Exercise description> Give the listing again exactly, omitting its images.

Material provided>
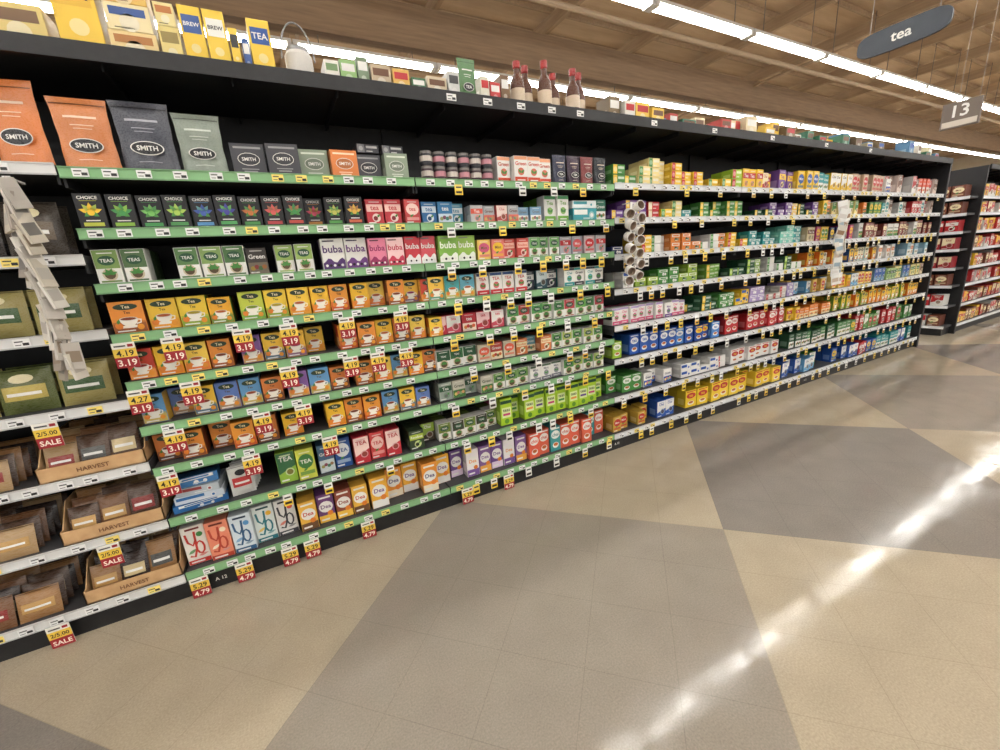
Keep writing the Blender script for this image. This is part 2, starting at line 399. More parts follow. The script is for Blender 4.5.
plane_obj('ceiling',[(X0,Y0,ZC),(X0,Y1,ZC),(X1,Y1,ZC),(X1,Y0,ZC)],M_DECK)
plane_obj('wall_back',[(X0,Y1,0),(X1,Y1,0),(X1,Y1,ZC),(X0,Y1,ZC)],M_WALL)
plane_obj('wall_right',[(X1,Y0,0),(X1,Y1,0),(X1,Y1,ZC),(X1,Y0,ZC)],M_WALL)
par_=empty('ceiling_beams')
m=MB()
for y in (-8.2,8.2,16.4,24.2): m.box(X0,X1-.02,y,y+.22,5.32,5.98,BRN)
m.build('girders',M_BEAM,par_)
m=MB(); x=X0+.6
while x<X1-.2: m.box(x,x+.09,Y0,Y1-.02,5.98,6.22,BRN); x+=2.4
m.build('joists',M_JOIST,par_)
m=MB(); y=Y0+.3
while y<Y1-.1: m.box(X0,X1-.02,y,y+.05,6.2,6.29,BRN); y+=.8
m.build('purlins',M_JOIST,par_)
def pipe(m,p0,p1,r,col,n=8):
    p0=Vector(p0);p1=Vector(p1);d=(p1-p0).normalized();a=d.orthogonal().normalized();bb=d.cross(a)
    pts=[];fs=[]
    for i in range(n):
        t=2*math.pi*i/n; o=(a*math.cos(t)+bb*math.sin(t))*r; pts+=[tuple(p0+o),tuple(p1+o)]
    for i in range(n):
        j=(i+1)%n; fs.append((2*i,2*j,2*j+1,2*i+1))
    m.add(pts,fs,col)
m=MB()
pipe(m,(X0+.1,6.9,5.75),(X1-.1,6.9,5.75),.05,(166,142,114)); pipe(m,(1.2,-7.5,5.87),(1.2,25.5,5.87),.035,(166,142,114)); pipe(m,(13,-7.5,5.87),(13,25.5,5.87),.035,(166,142,114))
m.build('sprinkler_pipes',M_MATTE,par_)
for yy in (-8.4,-5.6,-2.7,0.2,3.02,5.37,8.3,11.4,14.6,17.8,21):  # camera-side strips are unseen, added to light the shelf fronts
    e=empty('fluorescent_light_strip')
    t=MB();hs=MB(); x=X0+.3
    while x<X1-2.5:
        for k in (-.055,.055):
            pts=[];fs=[];n_=10
            for i in range(n_):
                a=-.35+(math.pi+.7)*i/(n_-1); pts+=[(x+.09,yy+k+.027*math.cos(a),5.085-.027*math.sin(a)),(x+2.33,yy+k+.027*math.cos(a),5.085-.027*math.sin(a))]
            for i in range(n_-1): fs.append((2*i,2*i+1,2*i+3,2*i+2))
            t.add(pts,fs,WHT)
        hs.box(x,x+2.42,yy-.10,yy+.10,5.105,5.15,WHT)
        for q in (.0,2.35): hs.box(x+q,x+q+.07,yy-.10,yy+.10,5.05,5.105,WHT)
        for q in (.4,2.0): hs.box(x+q,x+q+.012,yy-.006,yy+.006,5.15,6.25 if not 8.1<yy<8.5 else 5.31,(110,100,90))
        x+=2.44
    t.build('tubes',M_TUBE,e); hs.build('housing',M_MATTE,e)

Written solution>
Keep writing the Blender script for this image. This is part 2, starting at line 399. More parts follow. The script is for Blender 4.5.
plane_obj('ceiling',[(X0,Y0,ZC),(X0,Y1,ZC),(X1,Y1,ZC),(X1,Y0,ZC)],M_DECK)
plane_obj('wall_back',[(X0,Y1,0),(X1,Y1,0),(X1,Y1,ZC),(X0,Y1,ZC)],M_WALL)
plane_obj('wall_right',[(X1,Y0,0),(X1,Y1,0),(X1,Y1,ZC),(X1,Y0,ZC)],M_WALL)
par_=empty('ceiling_beams')
m=MB()
for y in (-8.2,8.2,16.4,24.2): m.box(X0,X1-.02,y,y+.22,5.32,5.98,BRN)
m.build('girders',M_BEAM,par_)
m=MB(); x=X0+.6
while x<X1-.2: m.box(x,x+.09,Y0,Y1-.02,5.98,6.22,BRN); x+=2.4
m.build('joists',M_JOIST,par_)
m=MB(); y=Y0+.3
while y<Y1-.1: m.box(X0,X1-.02,y,y+.05,6.2,6.29,BRN); y+=.8
m.build('purlins',M_JOIST,par_)
def pipe(m,p0,p1,r,col,n=8):
    p0=Vector(p0);p1=Vector(p1);d=(p1-p0).normalized();a=d.orthogonal().normalized();bb=d.cross(a)
    pts=[];fs=[]
    for i in range(n):
        t=2*math.pi*i/n; o=(a*math.cos(t)+bb*math.sin(t))*r; pts+=[tuple(p0+o),tuple(p1+o)]
    for i in range(n):
        j=(i+1)%n; fs.append((2*i,2*j,2*j+1,2*i+1))
    m.add(pts,fs,col)
m=MB()
pipe(m,(X0+.1,6.9,5.75),(X1-.1,6.9,5.75),.05,(166,142,114)); pipe(m,(1.2,-7.5,5.87),(1.2,25.5,5.87),.035,(166,142,114)); pipe(m,(13,-7.5,5.87),(13,25.5,5.87),.035,(166,142,114))
m.build('sprinkler_pipes',M_MATTE,par_)
for yy in (-8.4,-5.6,-2.7,0.2,3.02,5.37,8.3,11.4,14.6,17.8,21):  # camera-side strips are unseen, added to light the shelf fronts
    e=empty('fluorescent_light_strip')
    t=MB();hs=MB(); x=X0+.3
    while x<X1-2.5:
        for k in (-.055,.055):
            pts=[];fs=[];n_=10
            for i in range(n_):
                a=-.35+(math.pi+.7)*i/(n_-1); pts+=[(x+.09,yy+k+.027*math.cos(a),5.085-.027*math.sin(a)),(x+2.33,yy+k+.027*math.cos(a),5.085-.027*math.sin(a))]
            for i in range(n_-1): fs.append((2*i,2*i+1,2*i+3,2*i+2))
            t.add(pts,fs,WHT)
        hs.box(x,x+2.42,yy-.10,yy+.10,5.105,5.15,WHT)
        for q in (.0,2.35): hs.box(x+q,x+q+.07,yy-.10,yy+.10,5.05,5.105,WHT)
        for q in (.4,2.0): hs.box(x+q,x+q+.012,yy-.006,yy+.006,5.15,6.25 if not 8.1<yy<8.5 else 5.31,(110,100,90))
        x+=2.44
    t.build('tubes',M_TUBE,e); hs.build('housing',M_MATTE,e)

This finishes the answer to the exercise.